• _EXTRACTED DATA_:
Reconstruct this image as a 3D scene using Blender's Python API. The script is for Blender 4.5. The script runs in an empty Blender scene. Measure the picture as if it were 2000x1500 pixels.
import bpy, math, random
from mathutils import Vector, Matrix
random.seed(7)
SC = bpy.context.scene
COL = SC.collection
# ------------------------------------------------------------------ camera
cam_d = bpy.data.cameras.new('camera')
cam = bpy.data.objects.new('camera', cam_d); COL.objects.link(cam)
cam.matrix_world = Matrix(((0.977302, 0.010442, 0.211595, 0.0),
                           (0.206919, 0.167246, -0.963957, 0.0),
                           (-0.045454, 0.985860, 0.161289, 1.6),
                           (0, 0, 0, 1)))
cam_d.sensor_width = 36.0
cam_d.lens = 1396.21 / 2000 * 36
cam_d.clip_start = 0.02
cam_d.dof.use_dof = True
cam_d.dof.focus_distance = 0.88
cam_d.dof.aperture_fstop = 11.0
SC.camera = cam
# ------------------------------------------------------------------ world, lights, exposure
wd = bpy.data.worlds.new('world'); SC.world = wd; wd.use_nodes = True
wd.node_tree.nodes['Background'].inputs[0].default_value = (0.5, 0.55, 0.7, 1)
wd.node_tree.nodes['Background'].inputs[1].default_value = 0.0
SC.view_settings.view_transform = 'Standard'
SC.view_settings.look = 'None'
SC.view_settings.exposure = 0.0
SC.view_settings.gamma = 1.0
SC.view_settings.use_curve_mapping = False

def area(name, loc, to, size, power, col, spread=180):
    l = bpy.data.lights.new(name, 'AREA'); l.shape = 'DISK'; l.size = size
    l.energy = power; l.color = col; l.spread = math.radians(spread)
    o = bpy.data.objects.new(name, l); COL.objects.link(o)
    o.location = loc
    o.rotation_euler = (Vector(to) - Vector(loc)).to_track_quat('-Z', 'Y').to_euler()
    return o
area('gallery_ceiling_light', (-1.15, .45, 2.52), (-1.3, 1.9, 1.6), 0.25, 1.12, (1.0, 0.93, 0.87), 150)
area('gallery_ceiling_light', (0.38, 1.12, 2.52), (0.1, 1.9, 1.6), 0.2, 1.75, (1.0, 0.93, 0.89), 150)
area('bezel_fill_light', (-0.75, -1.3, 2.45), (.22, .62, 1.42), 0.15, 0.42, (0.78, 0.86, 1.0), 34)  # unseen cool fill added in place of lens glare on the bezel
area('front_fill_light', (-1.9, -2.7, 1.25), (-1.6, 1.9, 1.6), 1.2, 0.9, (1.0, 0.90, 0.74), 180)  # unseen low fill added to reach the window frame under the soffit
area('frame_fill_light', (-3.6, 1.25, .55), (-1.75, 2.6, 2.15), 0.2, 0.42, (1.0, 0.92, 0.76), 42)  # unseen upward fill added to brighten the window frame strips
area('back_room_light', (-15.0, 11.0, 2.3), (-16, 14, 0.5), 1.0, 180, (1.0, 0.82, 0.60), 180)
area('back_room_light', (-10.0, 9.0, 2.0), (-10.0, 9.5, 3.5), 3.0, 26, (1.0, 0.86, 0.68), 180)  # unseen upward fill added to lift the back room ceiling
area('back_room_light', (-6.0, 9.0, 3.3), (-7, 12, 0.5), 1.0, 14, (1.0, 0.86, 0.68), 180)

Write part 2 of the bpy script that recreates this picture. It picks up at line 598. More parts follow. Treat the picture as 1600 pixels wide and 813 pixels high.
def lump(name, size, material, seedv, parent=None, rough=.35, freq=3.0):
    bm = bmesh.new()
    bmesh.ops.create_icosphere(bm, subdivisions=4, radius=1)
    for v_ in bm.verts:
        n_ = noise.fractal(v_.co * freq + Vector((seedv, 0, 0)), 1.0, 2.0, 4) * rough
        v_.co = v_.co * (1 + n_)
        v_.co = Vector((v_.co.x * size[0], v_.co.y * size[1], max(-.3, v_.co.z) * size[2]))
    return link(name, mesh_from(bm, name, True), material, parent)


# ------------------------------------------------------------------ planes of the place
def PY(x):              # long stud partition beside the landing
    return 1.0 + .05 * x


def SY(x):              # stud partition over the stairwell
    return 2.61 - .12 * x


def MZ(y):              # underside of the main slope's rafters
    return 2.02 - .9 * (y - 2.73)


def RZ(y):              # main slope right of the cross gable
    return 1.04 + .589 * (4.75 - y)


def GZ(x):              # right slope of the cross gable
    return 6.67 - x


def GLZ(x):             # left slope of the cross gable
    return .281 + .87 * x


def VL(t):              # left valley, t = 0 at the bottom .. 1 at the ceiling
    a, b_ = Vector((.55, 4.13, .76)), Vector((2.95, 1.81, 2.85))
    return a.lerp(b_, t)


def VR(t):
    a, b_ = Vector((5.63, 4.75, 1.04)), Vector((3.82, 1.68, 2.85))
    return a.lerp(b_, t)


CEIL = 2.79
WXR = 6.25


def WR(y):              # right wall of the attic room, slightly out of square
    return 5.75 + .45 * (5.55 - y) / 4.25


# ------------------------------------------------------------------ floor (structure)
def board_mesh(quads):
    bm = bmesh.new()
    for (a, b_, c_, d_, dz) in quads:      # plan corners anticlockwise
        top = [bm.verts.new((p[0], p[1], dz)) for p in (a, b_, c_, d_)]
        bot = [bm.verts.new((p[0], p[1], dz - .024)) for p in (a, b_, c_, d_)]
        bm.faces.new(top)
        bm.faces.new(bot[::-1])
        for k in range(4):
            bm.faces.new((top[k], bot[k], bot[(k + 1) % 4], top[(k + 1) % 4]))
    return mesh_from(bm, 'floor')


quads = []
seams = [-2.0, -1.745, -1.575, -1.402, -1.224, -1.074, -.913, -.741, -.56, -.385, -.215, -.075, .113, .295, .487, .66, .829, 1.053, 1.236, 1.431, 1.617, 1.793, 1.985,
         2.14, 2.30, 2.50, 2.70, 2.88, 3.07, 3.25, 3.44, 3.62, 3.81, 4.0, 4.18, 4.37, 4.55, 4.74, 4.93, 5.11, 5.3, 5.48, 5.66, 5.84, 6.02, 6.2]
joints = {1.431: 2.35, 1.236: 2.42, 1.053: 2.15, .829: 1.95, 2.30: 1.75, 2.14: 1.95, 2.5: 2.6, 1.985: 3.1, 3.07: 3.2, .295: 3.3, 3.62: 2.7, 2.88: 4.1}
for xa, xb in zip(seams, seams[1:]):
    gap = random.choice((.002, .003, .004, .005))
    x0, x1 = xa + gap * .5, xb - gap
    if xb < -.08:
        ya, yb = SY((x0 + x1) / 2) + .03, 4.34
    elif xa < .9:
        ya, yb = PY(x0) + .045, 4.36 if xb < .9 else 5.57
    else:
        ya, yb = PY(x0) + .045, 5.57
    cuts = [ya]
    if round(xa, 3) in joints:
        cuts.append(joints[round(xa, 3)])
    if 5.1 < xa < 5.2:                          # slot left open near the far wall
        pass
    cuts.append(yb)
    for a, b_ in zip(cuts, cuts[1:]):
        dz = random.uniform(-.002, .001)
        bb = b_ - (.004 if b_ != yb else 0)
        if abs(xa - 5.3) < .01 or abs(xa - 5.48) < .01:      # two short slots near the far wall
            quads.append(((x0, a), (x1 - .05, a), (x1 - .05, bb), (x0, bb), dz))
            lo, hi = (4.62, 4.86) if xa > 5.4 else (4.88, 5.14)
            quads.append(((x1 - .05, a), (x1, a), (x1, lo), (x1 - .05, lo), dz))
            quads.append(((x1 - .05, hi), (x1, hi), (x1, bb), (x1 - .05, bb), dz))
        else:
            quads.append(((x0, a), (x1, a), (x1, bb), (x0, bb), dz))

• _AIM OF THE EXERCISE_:
Write out all the records above again, exactly as they stand.

• _CORRECT OUTPUT_:
Reconstruct this image as a 3D scene using Blender's Python API. The script is for Blender 4.5. The script runs in an empty Blender scene. Measure the picture as if it were 2000x1500 pixels.
import bpy, math, random
from mathutils import Vector, Matrix
random.seed(7)
SC = bpy.context.scene
COL = SC.collection
# ------------------------------------------------------------------ camera
cam_d = bpy.data.cameras.new('camera')
cam = bpy.data.objects.new('camera', cam_d); COL.objects.link(cam)
cam.matrix_world = Matrix(((0.977302, 0.010442, 0.211595, 0.0),
                           (0.206919, 0.167246, -0.963957, 0.0),
                           (-0.045454, 0.985860, 0.161289, 1.6),
                           (0, 0, 0, 1)))
cam_d.sensor_width = 36.0
cam_d.lens = 1396.21 / 2000 * 36
cam_d.clip_start = 0.02
cam_d.dof.use_dof = True
cam_d.dof.focus_distance = 0.88
cam_d.dof.aperture_fstop = 11.0
SC.camera = cam
# ------------------------------------------------------------------ world, lights, exposure
wd = bpy.data.worlds.new('world'); SC.world = wd; wd.use_nodes = True
wd.node_tree.nodes['Background'].inputs[0].default_value = (0.5, 0.55, 0.7, 1)
wd.node_tree.nodes['Background'].inputs[1].default_value = 0.0
SC.view_settings.view_transform = 'Standard'
SC.view_settings.look = 'None'
SC.view_settings.exposure = 0.0
SC.view_settings.gamma = 1.0
SC.view_settings.use_curve_mapping = False

def area(name, loc, to, size, power, col, spread=180):
    l = bpy.data.lights.new(name, 'AREA'); l.shape = 'DISK'; l.size = size
    l.energy = power; l.color = col; l.spread = math.radians(spread)
    o = bpy.data.objects.new(name, l); COL.objects.link(o)
    o.location = loc
    o.rotation_euler = (Vector(to) - Vector(loc)).to_track_quat('-Z', 'Y').to_euler()
    return o
area('gallery_ceiling_light', (-1.15, .45, 2.52), (-1.3, 1.9, 1.6), 0.25, 1.12, (1.0, 0.93, 0.87), 150)
area('gallery_ceiling_light', (0.38, 1.12, 2.52), (0.1, 1.9, 1.6), 0.2, 1.75, (1.0, 0.93, 0.89), 150)
area('bezel_fill_light', (-0.75, -1.3, 2.45), (.22, .62, 1.42), 0.15, 0.42, (0.78, 0.86, 1.0), 34)  # unseen cool fill added in place of lens glare on the bezel
area('front_fill_light', (-1.9, -2.7, 1.25), (-1.6, 1.9, 1.6), 1.2, 0.9, (1.0, 0.90, 0.74), 180)  # unseen low fill added to reach the window frame under the soffit
area('frame_fill_light', (-3.6, 1.25, .55), (-1.75, 2.6, 2.15), 0.2, 0.42, (1.0, 0.92, 0.76), 42)  # unseen upward fill added to brighten the window frame strips
area('back_room_light', (-15.0, 11.0, 2.3), (-16, 14, 0.5), 1.0, 180, (1.0, 0.82, 0.60), 180)
area('back_room_light', (-10.0, 9.0, 2.0), (-10.0, 9.5, 3.5), 3.0, 26, (1.0, 0.86, 0.68), 180)  # unseen upward fill added to lift the back room ceiling
area('back_room_light', (-6.0, 9.0, 3.3), (-7, 12, 0.5), 1.0, 14, (1.0, 0.86, 0.68), 180)

Write part 2 of the bpy script that recreates this picture. It picks up at line 598. More parts follow. Treat the picture as 1600 pixels wide and 813 pixels high.
def lump(name, size, material, seedv, parent=None, rough=.35, freq=3.0):
    bm = bmesh.new()
    bmesh.ops.create_icosphere(bm, subdivisions=4, radius=1)
    for v_ in bm.verts:
        n_ = noise.fractal(v_.co * freq + Vector((seedv, 0, 0)), 1.0, 2.0, 4) * rough
        v_.co = v_.co * (1 + n_)
        v_.co = Vector((v_.co.x * size[0], v_.co.y * size[1], max(-.3, v_.co.z) * size[2]))
    return link(name, mesh_from(bm, name, True), material, parent)


# ------------------------------------------------------------------ planes of the place
def PY(x):              # long stud partition beside the landing
    return 1.0 + .05 * x


def SY(x):              # stud partition over the stairwell
    return 2.61 - .12 * x


def MZ(y):              # underside of the main slope's rafters
    return 2.02 - .9 * (y - 2.73)


def RZ(y):              # main slope right of the cross gable
    return 1.04 + .589 * (4.75 - y)


def GZ(x):              # right slope of the cross gable
    return 6.67 - x


def GLZ(x):             # left slope of the cross gable
    return .281 + .87 * x


def VL(t):              # left valley, t = 0 at the bottom .. 1 at the ceiling
    a, b_ = Vector((.55, 4.13, .76)), Vector((2.95, 1.81, 2.85))
    return a.lerp(b_, t)


def VR(t):
    a, b_ = Vector((5.63, 4.75, 1.04)), Vector((3.82, 1.68, 2.85))
    return a.lerp(b_, t)


CEIL = 2.79
WXR = 6.25


def WR(y):              # right wall of the attic room, slightly out of square
    return 5.75 + .45 * (5.55 - y) / 4.25


# ------------------------------------------------------------------ floor (structure)
def board_mesh(quads):
    bm = bmesh.new()
    for (a, b_, c_, d_, dz) in quads:      # plan corners anticlockwise
        top = [bm.verts.new((p[0], p[1], dz)) for p in (a, b_, c_, d_)]
        bot = [bm.verts.new((p[0], p[1], dz - .024)) for p in (a, b_, c_, d_)]
        bm.faces.new(top)
        bm.faces.new(bot[::-1])
        for k in range(4):
            bm.faces.new((top[k], bot[k], bot[(k + 1) % 4], top[(k + 1) % 4]))
    return mesh_from(bm, 'floor')


quads = []
seams = [-2.0, -1.745, -1.575, -1.402, -1.224, -1.074, -.913, -.741, -.56, -.385, -.215, -.075, .113, .295, .487, .66, .829, 1.053, 1.236, 1.431, 1.617, 1.793, 1.985,
         2.14, 2.30, 2.50, 2.70, 2.88, 3.07, 3.25, 3.44, 3.62, 3.81, 4.0, 4.18, 4.37, 4.55, 4.74, 4.93, 5.11, 5.3, 5.48, 5.66, 5.84, 6.02, 6.2]
joints = {1.431: 2.35, 1.236: 2.42, 1.053: 2.15, .829: 1.95, 2.30: 1.75, 2.14: 1.95, 2.5: 2.6, 1.985: 3.1, 3.07: 3.2, .295: 3.3, 3.62: 2.7, 2.88: 4.1}
for xa, xb in zip(seams, seams[1:]):
    gap = random.choice((.002, .003, .004, .005))
    x0, x1 = xa + gap * .5, xb - gap
    if xb < -.08:
        ya, yb = SY((x0 + x1) / 2) + .03, 4.34
    elif xa < .9:
        ya, yb = PY(x0) + .045, 4.36 if xb < .9 else 5.57
    else:
        ya, yb = PY(x0) + .045, 5.57
    cuts = [ya]
    if round(xa, 3) in joints:
        cuts.append(joints[round(xa, 3)])
    if 5.1 < xa < 5.2:                          # slot left open near the far wall
        pass
    cuts.append(yb)
    for a, b_ in zip(cuts, cuts[1:]):
        dz = random.uniform(-.002, .001)
        bb = b_ - (.004 if b_ != yb else 0)
        if abs(xa - 5.3) < .01 or abs(xa - 5.48) < .01:      # two short slots near the far wall
            quads.append(((x0, a), (x1 - .05, a), (x1 - .05, bb), (x0, bb), dz))
            lo, hi = (4.62, 4.86) if xa > 5.4 else (4.88, 5.14)
            quads.append(((x1 - .05, a), (x1, a), (x1, lo), (x1 - .05, lo), dz))
            quads.append(((x1 - .05, hi), (x1, hi), (x1, bb), (x1 - .05, bb), dz))
        else:
            quads.append(((x0, a), (x1, a), (x1, bb), (x0, bb), dz))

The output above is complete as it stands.